Al contrario, chi ci guadagna sono naturalmente i bar, ristoranti, supermercati e tutti quei negozi in cui i buoni si possono spendere. Il motivo è semplice: chi era obbligato a pagare una commissione superiore al 5% potrà tenersi dei soldi in più per ciascun buono pasto che riceve. L'unico timore, secondo Giancarlo Banchieri, presidente di Fiepet Confesercenti, è che le società che emettono i ticket cerchino di compensare in qualche modo il taglio delle commissioni. Ad esempio, prevedendo dei tempi più lunghi per il rimborso dei soldi incassati.

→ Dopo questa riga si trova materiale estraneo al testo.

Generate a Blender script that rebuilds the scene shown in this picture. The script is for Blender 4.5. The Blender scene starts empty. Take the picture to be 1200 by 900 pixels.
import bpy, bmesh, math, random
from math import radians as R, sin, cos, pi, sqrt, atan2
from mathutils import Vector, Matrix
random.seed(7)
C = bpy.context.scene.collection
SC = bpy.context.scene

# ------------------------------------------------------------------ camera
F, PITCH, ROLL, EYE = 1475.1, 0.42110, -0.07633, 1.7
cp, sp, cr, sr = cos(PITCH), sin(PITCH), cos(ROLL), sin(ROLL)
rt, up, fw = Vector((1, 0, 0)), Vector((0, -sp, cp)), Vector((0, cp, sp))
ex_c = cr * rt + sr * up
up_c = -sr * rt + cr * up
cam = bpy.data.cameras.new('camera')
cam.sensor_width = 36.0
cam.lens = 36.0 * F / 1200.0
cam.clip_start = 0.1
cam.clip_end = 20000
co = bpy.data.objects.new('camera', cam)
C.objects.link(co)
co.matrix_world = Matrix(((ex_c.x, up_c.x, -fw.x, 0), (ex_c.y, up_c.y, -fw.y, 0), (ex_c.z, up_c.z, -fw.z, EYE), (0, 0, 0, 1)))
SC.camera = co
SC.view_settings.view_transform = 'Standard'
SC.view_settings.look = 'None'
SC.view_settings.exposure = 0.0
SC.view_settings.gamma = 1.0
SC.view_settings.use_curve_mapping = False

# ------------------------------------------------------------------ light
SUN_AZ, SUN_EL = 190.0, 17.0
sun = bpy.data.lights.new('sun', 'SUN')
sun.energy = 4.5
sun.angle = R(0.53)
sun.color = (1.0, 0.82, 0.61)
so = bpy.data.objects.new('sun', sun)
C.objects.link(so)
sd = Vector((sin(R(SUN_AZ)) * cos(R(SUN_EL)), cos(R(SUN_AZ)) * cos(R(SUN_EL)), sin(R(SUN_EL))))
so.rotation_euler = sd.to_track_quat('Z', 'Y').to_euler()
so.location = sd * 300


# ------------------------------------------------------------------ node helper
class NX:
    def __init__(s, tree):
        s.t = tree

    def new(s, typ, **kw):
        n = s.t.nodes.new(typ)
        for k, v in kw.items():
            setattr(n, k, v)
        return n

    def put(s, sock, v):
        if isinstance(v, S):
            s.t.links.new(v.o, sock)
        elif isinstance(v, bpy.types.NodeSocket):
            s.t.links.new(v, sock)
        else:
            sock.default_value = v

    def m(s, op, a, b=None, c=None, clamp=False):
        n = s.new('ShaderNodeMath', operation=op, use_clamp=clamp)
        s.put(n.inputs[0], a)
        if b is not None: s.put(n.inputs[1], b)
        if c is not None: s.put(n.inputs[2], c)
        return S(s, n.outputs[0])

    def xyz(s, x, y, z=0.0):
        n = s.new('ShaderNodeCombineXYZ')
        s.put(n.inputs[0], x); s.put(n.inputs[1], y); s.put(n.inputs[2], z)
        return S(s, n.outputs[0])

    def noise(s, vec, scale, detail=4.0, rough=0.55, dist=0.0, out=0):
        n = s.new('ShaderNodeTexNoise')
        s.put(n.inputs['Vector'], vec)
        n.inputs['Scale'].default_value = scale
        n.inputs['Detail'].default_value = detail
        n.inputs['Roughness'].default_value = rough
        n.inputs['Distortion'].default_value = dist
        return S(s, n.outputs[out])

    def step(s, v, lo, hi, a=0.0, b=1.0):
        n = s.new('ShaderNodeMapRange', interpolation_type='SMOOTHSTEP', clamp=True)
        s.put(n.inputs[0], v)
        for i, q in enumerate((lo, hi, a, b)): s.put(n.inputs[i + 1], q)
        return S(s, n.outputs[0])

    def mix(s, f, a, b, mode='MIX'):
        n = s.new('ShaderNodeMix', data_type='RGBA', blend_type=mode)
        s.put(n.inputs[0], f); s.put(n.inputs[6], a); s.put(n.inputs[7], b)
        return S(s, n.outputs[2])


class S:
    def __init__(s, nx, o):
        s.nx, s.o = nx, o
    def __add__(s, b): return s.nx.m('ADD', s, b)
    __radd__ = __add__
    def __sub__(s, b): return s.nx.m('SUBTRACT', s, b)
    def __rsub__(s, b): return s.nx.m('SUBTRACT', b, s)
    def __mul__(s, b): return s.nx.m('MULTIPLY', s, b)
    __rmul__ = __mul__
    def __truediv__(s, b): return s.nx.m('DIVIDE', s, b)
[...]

La riforma potrebbe anche avere l'effetto collaterale di spingere più esercizi ad accettare i buoni pasto. E questo porterebbe un vantaggio ai lavoratori dipendenti che ricevono i ticket dalle proprie aziende – circa 3,5 milioni di persone in Italia.

Buoni pasto e lavoratori: cosa aspettarsi da settembre 2025

Per chiarire: i dipendenti che spendono un buono pasto in un negozio non vedranno alcuna differenza diretta. Il valore in denaro resterà lo stesso, a prescindere dalla percentuale di commissioni. E il meccanismo per usarlo non cambierà. La differenza potrebbe essere – nell'ipotesi di Fiepet – che più esercizi commerciali trovino vantaggiosi i ticket, e quindi inizino ad accettarli come metodi di pagamento.

Un discorso diverso, invece, è quello del valore dei buoni pasto. Le società che compongono Anseb negli scorsi giorni hanno chiesto al governo che l'esenzione fiscale per i ticket salga da 8 a 10 euro. Oggi, infatti, i buoni sono considerati come misura di welfare e non vengono contati nel reddito tassabile del dipendente fino a un valore di 8 euro al giorno, se si parla di buoni elettronici. Visto che, però, il prezzo del cibo è aumentato parecchio negli ultimi anni, questa soglia spesso non è più sufficiente a coprire un pasto.

Se l'esenzione salisse a 10 euro, come avvenne nel 2020 quando fu portata da 7 a 8 euro, le aziende sarebbero spinte ad alzare l'importo dei buoni. E a beneficiarne sarebbero i dipendenti, che potrebbero avere più soldi a disposizione.